__Provided data__

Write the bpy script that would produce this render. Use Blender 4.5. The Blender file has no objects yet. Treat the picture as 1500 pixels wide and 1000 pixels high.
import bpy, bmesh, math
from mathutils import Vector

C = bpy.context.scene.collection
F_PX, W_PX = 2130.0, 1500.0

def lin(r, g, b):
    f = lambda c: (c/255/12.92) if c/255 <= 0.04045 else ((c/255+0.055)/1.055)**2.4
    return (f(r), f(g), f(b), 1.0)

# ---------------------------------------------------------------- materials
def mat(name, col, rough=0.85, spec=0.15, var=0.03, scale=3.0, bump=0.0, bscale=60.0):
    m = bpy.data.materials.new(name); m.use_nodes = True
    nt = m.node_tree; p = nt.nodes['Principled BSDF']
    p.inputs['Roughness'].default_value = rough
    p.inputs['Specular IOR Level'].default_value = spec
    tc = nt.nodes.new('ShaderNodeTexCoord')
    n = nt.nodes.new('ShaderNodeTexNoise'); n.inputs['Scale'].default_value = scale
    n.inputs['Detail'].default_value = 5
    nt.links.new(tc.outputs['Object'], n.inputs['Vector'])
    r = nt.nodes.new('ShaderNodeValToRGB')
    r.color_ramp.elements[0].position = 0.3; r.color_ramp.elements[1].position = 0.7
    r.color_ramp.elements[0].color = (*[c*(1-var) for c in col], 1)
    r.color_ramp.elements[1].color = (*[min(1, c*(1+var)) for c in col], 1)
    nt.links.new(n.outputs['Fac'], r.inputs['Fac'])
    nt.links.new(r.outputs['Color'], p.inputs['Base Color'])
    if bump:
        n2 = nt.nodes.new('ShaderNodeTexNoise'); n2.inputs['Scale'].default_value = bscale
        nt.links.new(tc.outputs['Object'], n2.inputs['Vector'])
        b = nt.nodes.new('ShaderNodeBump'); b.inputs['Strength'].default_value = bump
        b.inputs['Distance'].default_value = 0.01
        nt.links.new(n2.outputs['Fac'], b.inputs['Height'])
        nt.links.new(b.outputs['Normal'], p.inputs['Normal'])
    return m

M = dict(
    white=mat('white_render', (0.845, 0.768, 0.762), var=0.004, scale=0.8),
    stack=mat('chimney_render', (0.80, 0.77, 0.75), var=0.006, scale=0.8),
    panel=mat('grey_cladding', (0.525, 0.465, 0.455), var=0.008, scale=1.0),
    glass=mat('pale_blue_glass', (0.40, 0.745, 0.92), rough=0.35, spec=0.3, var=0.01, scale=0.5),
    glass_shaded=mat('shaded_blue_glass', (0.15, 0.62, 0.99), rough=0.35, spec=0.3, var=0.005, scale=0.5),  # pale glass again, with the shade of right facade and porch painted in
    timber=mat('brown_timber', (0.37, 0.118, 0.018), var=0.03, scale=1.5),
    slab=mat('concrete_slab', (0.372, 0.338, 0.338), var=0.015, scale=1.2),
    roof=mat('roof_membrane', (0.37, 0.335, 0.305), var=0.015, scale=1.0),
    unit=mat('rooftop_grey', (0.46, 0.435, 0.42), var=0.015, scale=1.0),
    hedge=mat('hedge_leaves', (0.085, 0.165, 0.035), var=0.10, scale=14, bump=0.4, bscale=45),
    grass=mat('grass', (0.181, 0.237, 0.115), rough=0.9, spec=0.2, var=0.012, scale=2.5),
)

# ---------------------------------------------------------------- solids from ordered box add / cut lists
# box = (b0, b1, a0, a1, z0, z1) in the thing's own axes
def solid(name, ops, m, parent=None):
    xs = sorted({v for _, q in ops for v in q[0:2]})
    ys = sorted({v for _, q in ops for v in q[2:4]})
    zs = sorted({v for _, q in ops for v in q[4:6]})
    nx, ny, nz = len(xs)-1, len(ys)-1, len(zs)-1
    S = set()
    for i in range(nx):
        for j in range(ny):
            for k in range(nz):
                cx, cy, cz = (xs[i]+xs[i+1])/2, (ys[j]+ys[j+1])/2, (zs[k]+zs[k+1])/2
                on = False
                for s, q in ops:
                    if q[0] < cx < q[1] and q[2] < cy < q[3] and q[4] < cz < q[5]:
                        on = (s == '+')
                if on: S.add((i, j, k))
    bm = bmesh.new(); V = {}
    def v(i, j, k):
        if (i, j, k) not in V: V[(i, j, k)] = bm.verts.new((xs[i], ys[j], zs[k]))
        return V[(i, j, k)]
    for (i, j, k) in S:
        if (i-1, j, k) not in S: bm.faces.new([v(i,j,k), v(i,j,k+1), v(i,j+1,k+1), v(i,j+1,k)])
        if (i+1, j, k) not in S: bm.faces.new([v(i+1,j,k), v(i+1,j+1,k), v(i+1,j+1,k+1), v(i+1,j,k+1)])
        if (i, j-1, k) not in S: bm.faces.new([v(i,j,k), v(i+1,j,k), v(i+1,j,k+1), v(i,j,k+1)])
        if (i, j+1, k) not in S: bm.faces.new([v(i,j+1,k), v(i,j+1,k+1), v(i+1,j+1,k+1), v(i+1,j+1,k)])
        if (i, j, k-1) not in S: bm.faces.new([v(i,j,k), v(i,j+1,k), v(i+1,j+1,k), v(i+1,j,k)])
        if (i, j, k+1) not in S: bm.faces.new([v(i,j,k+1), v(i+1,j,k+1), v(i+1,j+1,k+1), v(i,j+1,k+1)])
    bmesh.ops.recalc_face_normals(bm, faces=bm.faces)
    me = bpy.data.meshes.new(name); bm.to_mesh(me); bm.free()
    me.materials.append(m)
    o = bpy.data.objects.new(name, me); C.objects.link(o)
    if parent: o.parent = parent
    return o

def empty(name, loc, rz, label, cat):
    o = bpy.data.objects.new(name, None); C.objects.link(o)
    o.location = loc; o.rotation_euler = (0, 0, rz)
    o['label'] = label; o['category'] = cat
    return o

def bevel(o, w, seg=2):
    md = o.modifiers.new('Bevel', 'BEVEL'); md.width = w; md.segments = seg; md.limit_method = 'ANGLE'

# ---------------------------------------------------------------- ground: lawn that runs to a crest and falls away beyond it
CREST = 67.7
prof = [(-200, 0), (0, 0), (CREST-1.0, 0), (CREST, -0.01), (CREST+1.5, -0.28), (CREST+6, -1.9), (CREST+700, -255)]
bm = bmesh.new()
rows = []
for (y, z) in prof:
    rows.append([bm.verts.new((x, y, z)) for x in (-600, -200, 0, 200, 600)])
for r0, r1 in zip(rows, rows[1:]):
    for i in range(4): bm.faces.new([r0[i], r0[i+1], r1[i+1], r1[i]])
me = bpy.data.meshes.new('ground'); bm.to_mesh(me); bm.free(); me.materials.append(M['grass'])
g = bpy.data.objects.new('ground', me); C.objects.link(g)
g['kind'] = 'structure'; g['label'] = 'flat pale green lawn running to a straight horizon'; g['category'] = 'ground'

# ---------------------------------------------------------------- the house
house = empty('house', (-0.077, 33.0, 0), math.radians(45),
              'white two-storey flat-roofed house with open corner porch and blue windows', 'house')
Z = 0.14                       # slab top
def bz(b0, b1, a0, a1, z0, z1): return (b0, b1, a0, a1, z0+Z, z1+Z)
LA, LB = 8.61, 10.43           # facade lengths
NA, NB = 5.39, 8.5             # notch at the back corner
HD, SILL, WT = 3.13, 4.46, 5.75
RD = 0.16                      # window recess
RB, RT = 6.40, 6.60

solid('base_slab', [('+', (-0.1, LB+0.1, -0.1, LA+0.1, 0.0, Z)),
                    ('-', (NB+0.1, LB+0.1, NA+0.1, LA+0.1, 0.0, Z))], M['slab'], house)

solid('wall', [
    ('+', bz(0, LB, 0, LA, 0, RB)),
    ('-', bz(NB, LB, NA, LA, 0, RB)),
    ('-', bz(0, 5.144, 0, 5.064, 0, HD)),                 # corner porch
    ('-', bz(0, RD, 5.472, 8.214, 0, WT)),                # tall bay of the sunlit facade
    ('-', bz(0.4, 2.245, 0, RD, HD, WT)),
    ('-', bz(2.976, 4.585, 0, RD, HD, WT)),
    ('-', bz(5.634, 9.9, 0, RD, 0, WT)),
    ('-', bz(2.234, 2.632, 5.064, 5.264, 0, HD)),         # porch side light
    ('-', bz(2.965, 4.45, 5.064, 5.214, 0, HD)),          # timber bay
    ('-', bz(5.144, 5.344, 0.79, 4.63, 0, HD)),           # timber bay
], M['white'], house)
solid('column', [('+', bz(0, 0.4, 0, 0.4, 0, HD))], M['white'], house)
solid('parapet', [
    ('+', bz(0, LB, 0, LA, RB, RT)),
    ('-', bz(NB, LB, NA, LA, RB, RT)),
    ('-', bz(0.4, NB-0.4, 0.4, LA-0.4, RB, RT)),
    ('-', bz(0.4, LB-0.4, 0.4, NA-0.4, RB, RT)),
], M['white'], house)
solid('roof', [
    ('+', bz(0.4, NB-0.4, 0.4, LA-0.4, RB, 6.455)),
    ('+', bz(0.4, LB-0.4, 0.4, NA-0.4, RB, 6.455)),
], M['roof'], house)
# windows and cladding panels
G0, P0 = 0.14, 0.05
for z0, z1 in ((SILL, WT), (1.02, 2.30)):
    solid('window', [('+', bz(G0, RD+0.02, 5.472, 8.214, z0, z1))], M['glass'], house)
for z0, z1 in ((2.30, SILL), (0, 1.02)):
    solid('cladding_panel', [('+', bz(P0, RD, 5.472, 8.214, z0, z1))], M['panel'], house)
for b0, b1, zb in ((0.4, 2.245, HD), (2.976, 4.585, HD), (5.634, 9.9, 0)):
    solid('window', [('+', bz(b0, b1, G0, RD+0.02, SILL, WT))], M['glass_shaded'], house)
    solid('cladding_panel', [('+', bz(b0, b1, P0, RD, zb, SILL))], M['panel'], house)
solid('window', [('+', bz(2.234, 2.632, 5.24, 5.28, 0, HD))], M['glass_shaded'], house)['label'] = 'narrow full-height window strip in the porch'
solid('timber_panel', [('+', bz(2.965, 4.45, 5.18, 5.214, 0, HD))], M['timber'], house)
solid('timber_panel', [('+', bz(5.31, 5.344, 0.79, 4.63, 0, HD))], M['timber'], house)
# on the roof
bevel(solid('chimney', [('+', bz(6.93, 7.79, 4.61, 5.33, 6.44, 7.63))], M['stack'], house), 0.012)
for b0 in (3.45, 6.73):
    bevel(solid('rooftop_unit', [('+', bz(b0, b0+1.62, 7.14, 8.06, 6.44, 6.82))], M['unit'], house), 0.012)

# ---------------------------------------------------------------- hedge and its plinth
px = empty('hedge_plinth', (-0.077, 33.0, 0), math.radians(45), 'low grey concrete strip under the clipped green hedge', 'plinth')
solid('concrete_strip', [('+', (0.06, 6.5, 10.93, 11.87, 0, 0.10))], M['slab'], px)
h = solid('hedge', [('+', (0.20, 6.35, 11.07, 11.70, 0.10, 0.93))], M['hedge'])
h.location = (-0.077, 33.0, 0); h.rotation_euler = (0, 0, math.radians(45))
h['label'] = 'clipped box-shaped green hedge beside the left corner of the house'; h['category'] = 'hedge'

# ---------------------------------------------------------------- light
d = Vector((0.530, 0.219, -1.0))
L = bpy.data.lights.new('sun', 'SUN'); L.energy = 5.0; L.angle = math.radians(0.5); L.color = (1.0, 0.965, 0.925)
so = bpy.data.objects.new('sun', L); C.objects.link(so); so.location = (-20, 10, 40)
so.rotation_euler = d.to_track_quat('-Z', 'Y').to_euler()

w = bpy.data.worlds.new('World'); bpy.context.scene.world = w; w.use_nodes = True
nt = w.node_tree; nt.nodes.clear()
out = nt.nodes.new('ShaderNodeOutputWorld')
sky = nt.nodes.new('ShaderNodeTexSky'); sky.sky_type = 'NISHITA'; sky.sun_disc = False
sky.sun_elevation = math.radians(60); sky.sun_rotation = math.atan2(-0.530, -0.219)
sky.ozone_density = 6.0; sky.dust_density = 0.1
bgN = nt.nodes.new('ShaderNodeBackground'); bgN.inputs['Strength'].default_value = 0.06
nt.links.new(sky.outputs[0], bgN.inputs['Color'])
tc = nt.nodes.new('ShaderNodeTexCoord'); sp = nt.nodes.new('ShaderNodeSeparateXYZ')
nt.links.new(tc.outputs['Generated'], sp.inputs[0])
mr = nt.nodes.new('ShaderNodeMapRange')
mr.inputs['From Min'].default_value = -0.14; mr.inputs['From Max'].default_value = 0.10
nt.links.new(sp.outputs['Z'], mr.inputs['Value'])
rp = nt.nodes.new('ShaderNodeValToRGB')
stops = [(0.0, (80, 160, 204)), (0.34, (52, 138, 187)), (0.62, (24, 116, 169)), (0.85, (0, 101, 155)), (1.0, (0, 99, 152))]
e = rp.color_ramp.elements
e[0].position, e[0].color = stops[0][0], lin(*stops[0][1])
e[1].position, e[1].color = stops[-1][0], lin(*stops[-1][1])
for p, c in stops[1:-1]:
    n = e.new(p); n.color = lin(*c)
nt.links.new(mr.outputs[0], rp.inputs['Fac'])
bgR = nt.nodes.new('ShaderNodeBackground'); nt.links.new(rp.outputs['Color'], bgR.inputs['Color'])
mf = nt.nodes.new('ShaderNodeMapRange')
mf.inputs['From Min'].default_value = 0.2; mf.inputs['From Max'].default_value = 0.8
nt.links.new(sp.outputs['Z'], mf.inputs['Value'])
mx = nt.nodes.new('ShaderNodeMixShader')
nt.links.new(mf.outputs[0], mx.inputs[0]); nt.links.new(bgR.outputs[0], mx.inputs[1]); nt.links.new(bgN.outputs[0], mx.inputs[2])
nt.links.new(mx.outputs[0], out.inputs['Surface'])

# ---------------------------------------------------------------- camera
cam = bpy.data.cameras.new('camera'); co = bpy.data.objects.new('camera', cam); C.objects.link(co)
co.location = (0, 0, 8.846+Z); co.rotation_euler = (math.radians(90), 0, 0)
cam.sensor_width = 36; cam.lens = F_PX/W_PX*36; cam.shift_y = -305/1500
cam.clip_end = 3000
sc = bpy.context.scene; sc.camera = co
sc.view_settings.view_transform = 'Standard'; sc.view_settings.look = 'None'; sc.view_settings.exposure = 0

__What needs to be done__
Give the number of lines in the listing above that contain "objects", and nothing else.

__Worked answer__
6